Quantum to classical crossover in many-body chaos and scrambling from relaxation in a glass (2105.13376v2)

Abstract: Chaotic quantum systems with Lyapunov exponent $\lambda_\mathrm{L}$ obey an upper bound $\lambda_\mathrm{L}\leq 2\pi k_\mathrm{B}T/\hbar$ at temperature $T$, implying a divergence of the bound in the classical limit $\hbar\to 0$. Following this trend, does a quantum system necessarily become `more chaotic' when quantum fluctuations are reduced? Moreover, how do symmetry breaking and associated non-trivial dynamics influence the interplay of quantum mechanics and chaos? We explore these questions by computing $\lambda_\mathrm{L}(\hbar,T)$ in the quantum spherical $p$-spin glass model, where $\hbar$ can be continuously varied. We find that quantum fluctuations, in general, make paramagnetic phase less and the replica symmetry-broken spin glass phase more chaotic. We show that the approach to the classical limit could be non-trivial, with non-monotonic dependence of $\lambda_\mathrm{L}$ on $\hbar$ close to the dynamical glass transition temperature $T_d$. Our results in the classical limit ($\hbar\to 0$) naturally describe chaos in super-cooled liquid in structural glasses.
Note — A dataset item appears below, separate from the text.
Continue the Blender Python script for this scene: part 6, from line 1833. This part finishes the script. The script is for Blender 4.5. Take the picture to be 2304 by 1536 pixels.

We find a maximum in $\lambda_\mathrm{L}(T)$ substantially above $T_d$, concomitant with the crossover from simple to slow glassy relaxation. We further show that $\lambda_\mathrm{L}\sim T^\alpha$, with the exponent $\alpha$ varying between 2 and 1 from quantum to classical limit, at low temperatures in the spin glass phase.